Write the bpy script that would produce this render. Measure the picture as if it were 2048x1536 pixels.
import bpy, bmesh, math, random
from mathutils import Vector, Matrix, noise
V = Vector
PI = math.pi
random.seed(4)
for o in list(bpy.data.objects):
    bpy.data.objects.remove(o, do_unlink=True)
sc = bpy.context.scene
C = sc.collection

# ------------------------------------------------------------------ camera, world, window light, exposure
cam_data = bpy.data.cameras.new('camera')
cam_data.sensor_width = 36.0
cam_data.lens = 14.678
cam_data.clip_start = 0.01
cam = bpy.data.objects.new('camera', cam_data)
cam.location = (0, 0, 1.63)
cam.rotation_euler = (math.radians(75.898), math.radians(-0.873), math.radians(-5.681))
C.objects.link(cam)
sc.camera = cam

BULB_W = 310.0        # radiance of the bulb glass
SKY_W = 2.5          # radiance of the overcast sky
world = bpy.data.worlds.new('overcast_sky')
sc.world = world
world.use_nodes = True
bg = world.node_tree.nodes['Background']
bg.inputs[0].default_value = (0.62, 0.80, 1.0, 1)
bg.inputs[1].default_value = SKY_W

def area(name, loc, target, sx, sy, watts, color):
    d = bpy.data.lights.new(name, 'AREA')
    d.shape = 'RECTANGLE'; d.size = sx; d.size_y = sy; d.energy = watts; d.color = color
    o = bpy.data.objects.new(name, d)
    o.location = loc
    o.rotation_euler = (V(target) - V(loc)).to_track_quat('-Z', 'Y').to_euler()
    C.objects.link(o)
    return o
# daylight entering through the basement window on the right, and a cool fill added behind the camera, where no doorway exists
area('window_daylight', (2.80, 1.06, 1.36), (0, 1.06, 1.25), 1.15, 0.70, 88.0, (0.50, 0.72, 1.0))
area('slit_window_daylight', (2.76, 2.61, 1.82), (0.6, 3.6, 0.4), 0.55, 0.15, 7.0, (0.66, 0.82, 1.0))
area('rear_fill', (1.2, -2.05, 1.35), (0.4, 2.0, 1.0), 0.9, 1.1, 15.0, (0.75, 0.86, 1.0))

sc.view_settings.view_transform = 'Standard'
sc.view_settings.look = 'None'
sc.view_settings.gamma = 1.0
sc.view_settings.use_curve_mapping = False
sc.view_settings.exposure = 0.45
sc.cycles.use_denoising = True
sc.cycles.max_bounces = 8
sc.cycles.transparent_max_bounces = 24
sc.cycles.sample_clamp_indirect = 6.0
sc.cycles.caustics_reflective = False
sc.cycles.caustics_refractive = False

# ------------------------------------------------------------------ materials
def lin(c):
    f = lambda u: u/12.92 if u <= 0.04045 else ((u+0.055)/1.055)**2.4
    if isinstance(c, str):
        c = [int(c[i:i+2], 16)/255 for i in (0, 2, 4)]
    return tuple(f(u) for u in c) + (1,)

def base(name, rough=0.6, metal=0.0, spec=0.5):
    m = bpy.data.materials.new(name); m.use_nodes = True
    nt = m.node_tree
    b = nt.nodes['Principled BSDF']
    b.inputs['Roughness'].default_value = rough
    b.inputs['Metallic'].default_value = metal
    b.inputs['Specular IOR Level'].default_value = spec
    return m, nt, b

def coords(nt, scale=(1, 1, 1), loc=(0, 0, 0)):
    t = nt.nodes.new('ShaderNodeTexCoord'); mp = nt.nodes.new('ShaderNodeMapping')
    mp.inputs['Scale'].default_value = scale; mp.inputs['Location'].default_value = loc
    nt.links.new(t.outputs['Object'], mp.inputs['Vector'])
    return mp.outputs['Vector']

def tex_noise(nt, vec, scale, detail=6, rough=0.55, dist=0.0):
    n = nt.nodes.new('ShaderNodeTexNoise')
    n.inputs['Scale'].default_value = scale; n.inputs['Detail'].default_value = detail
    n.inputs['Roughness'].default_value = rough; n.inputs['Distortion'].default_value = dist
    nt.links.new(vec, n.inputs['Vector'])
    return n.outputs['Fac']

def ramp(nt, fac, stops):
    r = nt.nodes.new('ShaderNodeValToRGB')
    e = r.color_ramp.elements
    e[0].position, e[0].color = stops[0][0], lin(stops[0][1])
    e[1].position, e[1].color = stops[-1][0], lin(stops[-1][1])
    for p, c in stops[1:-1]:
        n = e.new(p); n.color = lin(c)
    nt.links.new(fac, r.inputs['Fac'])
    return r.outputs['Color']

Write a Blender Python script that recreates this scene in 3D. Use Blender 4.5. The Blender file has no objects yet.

> _To be done_
Copy the records above exactly.

> _Output for this exercise_
Write the bpy script that would produce this render. Measure the picture as if it were 2048x1536 pixels.
import bpy, bmesh, math, random
from mathutils import Vector, Matrix, noise
V = Vector
PI = math.pi
random.seed(4)
for o in list(bpy.data.objects):
    bpy.data.objects.remove(o, do_unlink=True)
sc = bpy.context.scene
C = sc.collection

# ------------------------------------------------------------------ camera, world, window light, exposure
cam_data = bpy.data.cameras.new('camera')
cam_data.sensor_width = 36.0
cam_data.lens = 14.678
cam_data.clip_start = 0.01
cam = bpy.data.objects.new('camera', cam_data)
cam.location = (0, 0, 1.63)
cam.rotation_euler = (math.radians(75.898), math.radians(-0.873), math.radians(-5.681))
C.objects.link(cam)
sc.camera = cam

BULB_W = 310.0        # radiance of the bulb glass
SKY_W = 2.5          # radiance of the overcast sky
world = bpy.data.worlds.new('overcast_sky')
sc.world = world
world.use_nodes = True
bg = world.node_tree.nodes['Background']
bg.inputs[0].default_value = (0.62, 0.80, 1.0, 1)
bg.inputs[1].default_value = SKY_W

def area(name, loc, target, sx, sy, watts, color):
    d = bpy.data.lights.new(name, 'AREA')
    d.shape = 'RECTANGLE'; d.size = sx; d.size_y = sy; d.energy = watts; d.color = color
    o = bpy.data.objects.new(name, d)
    o.location = loc
    o.rotation_euler = (V(target) - V(loc)).to_track_quat('-Z', 'Y').to_euler()
    C.objects.link(o)
    return o
# daylight entering through the basement window on the right, and a cool fill added behind the camera, where no doorway exists
area('window_daylight', (2.80, 1.06, 1.36), (0, 1.06, 1.25), 1.15, 0.70, 88.0, (0.50, 0.72, 1.0))
area('slit_window_daylight', (2.76, 2.61, 1.82), (0.6, 3.6, 0.4), 0.55, 0.15, 7.0, (0.66, 0.82, 1.0))
area('rear_fill', (1.2, -2.05, 1.35), (0.4, 2.0, 1.0), 0.9, 1.1, 15.0, (0.75, 0.86, 1.0))

sc.view_settings.view_transform = 'Standard'
sc.view_settings.look = 'None'
sc.view_settings.gamma = 1.0
sc.view_settings.use_curve_mapping = False
sc.view_settings.exposure = 0.45
sc.cycles.use_denoising = True
sc.cycles.max_bounces = 8
sc.cycles.transparent_max_bounces = 24
sc.cycles.sample_clamp_indirect = 6.0
sc.cycles.caustics_reflective = False
sc.cycles.caustics_refractive = False

# ------------------------------------------------------------------ materials
def lin(c):
    f = lambda u: u/12.92 if u <= 0.04045 else ((u+0.055)/1.055)**2.4
    if isinstance(c, str):
        c = [int(c[i:i+2], 16)/255 for i in (0, 2, 4)]
    return tuple(f(u) for u in c) + (1,)

def base(name, rough=0.6, metal=0.0, spec=0.5):
    m = bpy.data.materials.new(name); m.use_nodes = True
    nt = m.node_tree
    b = nt.nodes['Principled BSDF']
    b.inputs['Roughness'].default_value = rough
    b.inputs['Metallic'].default_value = metal
    b.inputs['Specular IOR Level'].default_value = spec
    return m, nt, b

def coords(nt, scale=(1, 1, 1), loc=(0, 0, 0)):
    t = nt.nodes.new('ShaderNodeTexCoord'); mp = nt.nodes.new('ShaderNodeMapping')
    mp.inputs['Scale'].default_value = scale; mp.inputs['Location'].default_value = loc
    nt.links.new(t.outputs['Object'], mp.inputs['Vector'])
    return mp.outputs['Vector']

def tex_noise(nt, vec, scale, detail=6, rough=0.55, dist=0.0):
    n = nt.nodes.new('ShaderNodeTexNoise')
    n.inputs['Scale'].default_value = scale; n.inputs['Detail'].default_value = detail
    n.inputs['Roughness'].default_value = rough; n.inputs['Distortion'].default_value = dist
    nt.links.new(vec, n.inputs['Vector'])
    return n.outputs['Fac']

def ramp(nt, fac, stops):
    r = nt.nodes.new('ShaderNodeValToRGB')
    e = r.color_ramp.elements
    e[0].position, e[0].color = stops[0][0], lin(stops[0][1])
    e[1].position, e[1].color = stops[-1][0], lin(stops[-1][1])
    for p, c in stops[1:-1]:
        n = e.new(p); n.color = lin(c)
    nt.links.new(fac, r.inputs['Fac'])
    return r.outputs['Color']

Write a Blender Python script that recreates this scene in 3D. Use Blender 4.5. The Blender file has no objects yet.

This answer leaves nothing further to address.